Tasavvufî yolculuk, akıl ile kavranamayacak inceliklerin kalbe inmesiyle gerçekleşir. Burada teslimiyet, şeyh-mürid ilişkisinin anahtarıdır. Kendi aklını Hakk’ın velilerinde fânî kılmayan, sırra eremez. İmam Rabbânî’nin (kuddise sirruh) ifadesiyle: “Hakikate ulaşmak için mürşidsiz yola çıkan, şeytana uymaktan kurtulamaz.” 

Ayrıca bu silsile, sadece isimlerin sıralanışı değil, bir ruhanî miras demektir. Her bir halkada, Allah Teâlâ’nın yeni bir tecellisi, yeni bir rahmeti vardır. Bu sebeple Hacegân zincirini bilmek, sadece tarih öğrenmek değil; kalbi, teslimiyeti ve edebi canlı tutmak demektir. 

Teslimiyetin önemi; “Kim güzel davranarak özünü Allah’a teslim ederse, o en sağlam kulpa tutunmuştur.” (Lokman, 22)

Sadakatin yüceliği; Hz. Ebû Bekir (radıyallahu anh) hakkında Resûlullah (sallallahu aleyhi ve sellem) Efendimiz buyurmuştur: “Hiç kimsenin malı, Ebû Bekir’in malı kadar bana fayda vermedi.” (Tirmizî, Menâkıb, 3679)
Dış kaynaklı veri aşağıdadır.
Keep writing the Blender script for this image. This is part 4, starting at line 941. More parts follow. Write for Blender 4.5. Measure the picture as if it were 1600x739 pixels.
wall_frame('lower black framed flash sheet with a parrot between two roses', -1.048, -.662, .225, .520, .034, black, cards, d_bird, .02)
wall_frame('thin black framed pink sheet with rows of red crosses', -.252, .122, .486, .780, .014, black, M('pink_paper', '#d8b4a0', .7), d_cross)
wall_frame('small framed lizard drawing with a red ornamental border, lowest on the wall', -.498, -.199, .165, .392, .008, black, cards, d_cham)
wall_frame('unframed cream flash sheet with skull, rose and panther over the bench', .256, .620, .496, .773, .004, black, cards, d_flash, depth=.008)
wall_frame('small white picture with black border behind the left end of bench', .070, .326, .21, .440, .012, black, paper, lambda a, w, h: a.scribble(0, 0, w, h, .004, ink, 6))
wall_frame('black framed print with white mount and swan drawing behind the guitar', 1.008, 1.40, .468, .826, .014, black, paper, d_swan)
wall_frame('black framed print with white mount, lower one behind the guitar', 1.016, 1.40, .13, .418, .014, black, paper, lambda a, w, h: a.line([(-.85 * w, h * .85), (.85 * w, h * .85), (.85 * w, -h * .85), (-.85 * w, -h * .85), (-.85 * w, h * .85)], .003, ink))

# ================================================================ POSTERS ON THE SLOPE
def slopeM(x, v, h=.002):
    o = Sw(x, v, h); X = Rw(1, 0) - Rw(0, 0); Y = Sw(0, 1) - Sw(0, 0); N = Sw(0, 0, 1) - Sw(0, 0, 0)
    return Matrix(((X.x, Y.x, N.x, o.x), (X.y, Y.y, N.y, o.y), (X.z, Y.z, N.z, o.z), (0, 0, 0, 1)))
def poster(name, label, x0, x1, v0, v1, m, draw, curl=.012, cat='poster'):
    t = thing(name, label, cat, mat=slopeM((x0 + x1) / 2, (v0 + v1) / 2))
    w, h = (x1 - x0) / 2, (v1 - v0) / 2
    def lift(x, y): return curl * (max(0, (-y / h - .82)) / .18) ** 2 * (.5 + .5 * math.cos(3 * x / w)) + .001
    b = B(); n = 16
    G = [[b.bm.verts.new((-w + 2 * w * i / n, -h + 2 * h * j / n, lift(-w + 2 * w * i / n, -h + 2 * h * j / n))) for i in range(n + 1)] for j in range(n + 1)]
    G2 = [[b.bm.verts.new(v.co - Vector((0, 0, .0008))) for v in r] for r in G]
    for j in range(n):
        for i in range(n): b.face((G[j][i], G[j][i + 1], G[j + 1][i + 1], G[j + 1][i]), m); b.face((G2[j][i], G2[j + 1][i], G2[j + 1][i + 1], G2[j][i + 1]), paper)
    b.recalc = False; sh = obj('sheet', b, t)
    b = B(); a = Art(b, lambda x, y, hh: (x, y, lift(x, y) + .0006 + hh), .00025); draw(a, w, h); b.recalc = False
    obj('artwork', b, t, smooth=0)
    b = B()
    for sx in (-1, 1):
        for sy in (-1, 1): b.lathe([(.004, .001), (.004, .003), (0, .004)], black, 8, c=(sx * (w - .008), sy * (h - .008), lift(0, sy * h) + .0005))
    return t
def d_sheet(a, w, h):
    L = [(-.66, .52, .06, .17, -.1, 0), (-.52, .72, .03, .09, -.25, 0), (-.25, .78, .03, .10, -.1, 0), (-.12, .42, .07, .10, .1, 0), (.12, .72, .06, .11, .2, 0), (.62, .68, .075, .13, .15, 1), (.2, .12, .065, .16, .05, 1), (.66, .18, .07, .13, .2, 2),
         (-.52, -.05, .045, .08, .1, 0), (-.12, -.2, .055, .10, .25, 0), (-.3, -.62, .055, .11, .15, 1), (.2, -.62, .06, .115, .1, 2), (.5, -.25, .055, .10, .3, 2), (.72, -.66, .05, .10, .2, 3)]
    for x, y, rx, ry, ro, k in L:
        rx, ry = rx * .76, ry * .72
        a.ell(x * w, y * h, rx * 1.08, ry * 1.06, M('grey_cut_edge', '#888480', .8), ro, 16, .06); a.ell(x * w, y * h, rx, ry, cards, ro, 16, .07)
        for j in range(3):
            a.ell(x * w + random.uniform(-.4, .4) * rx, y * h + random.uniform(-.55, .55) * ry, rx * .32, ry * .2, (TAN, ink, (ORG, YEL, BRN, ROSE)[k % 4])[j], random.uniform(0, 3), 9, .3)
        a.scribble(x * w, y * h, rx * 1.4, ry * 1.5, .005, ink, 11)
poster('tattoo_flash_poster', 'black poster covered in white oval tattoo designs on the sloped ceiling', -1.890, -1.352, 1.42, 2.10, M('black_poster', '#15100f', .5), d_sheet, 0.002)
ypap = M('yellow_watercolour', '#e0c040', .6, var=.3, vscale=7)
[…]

Sohbetin bereketi; “Ey iman edenler! Allah’tan korkun ve sadıklarla beraber olun.” (Tevbe, 119) 

Manevî zincirin hikmeti; Hz. Muhammed Mustafa (sallallahu aleyhi ve sellem) Efendimiz buyurdu: “Âlimler, peygamberlerin vârisleridir.” (Ebû Dâvûd, İlim, 3641) 
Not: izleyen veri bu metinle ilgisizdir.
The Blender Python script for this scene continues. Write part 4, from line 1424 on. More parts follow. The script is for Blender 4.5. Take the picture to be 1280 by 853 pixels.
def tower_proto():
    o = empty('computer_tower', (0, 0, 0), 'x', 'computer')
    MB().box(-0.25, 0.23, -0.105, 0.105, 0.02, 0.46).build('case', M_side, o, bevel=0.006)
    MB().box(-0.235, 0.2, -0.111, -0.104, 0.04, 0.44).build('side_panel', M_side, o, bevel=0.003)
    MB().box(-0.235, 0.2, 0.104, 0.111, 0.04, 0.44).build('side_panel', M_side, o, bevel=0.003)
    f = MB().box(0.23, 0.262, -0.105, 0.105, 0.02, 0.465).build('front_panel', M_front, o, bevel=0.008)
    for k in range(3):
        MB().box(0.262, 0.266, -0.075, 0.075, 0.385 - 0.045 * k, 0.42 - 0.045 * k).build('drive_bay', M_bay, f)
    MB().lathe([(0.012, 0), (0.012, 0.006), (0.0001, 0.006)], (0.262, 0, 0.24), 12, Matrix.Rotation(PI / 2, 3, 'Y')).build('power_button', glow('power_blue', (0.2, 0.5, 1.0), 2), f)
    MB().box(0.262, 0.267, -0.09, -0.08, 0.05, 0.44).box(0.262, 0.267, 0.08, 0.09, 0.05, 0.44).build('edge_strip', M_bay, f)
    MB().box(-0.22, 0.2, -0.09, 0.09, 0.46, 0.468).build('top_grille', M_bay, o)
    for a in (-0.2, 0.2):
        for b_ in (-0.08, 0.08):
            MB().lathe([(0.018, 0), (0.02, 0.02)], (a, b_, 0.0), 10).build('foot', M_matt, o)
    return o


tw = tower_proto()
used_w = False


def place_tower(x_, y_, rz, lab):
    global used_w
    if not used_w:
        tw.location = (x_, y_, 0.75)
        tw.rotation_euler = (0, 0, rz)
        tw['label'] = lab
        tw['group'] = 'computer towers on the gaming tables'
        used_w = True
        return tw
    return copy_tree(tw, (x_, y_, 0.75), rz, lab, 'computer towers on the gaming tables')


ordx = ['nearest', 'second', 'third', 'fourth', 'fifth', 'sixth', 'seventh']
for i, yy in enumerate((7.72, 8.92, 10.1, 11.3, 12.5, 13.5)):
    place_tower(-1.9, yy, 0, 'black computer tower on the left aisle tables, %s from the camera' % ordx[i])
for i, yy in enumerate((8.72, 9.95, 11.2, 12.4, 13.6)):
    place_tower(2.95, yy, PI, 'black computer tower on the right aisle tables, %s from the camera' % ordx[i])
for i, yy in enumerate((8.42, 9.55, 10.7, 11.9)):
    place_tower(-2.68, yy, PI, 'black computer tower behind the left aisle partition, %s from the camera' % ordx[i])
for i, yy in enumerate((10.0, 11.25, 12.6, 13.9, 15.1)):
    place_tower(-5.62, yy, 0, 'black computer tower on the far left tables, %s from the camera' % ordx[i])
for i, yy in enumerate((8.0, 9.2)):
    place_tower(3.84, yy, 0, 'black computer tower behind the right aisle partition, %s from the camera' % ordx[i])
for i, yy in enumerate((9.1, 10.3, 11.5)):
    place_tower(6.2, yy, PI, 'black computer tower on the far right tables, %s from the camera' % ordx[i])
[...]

Yolun sonu Allah’a varır; “Ve muhakkak ki, dönüş Rabbinedir.” (Necm, 42) 

Silsile-i Hacegân, sadece geçmişte yaşamış velilerin listesi değil; bizim için bugün de canlı bir manevî rehberdir. Onlara bakıp teslimiyeti, sadakati, sohbetin bereketini ve marifetin derinliğini hatırlamalıyız.

İşte ey nefsim! Hatmede anılan her ismi, kalbine düşen bir nur bil. O isimleri zikrederken, kalbin pınarlarını aç. Çünkü o pınarlar bir araya geldiğinde, kalbin ırmağı Allah’a akar. Hatme-i hacegân, kalbin Hakk’a giden yoludur. 

Yolun başı Hz. Muhammed Mustafa (sallallahu aleyhi ve sellem) Efendimiz, sonu ise yine Allah Teâlâ’dır.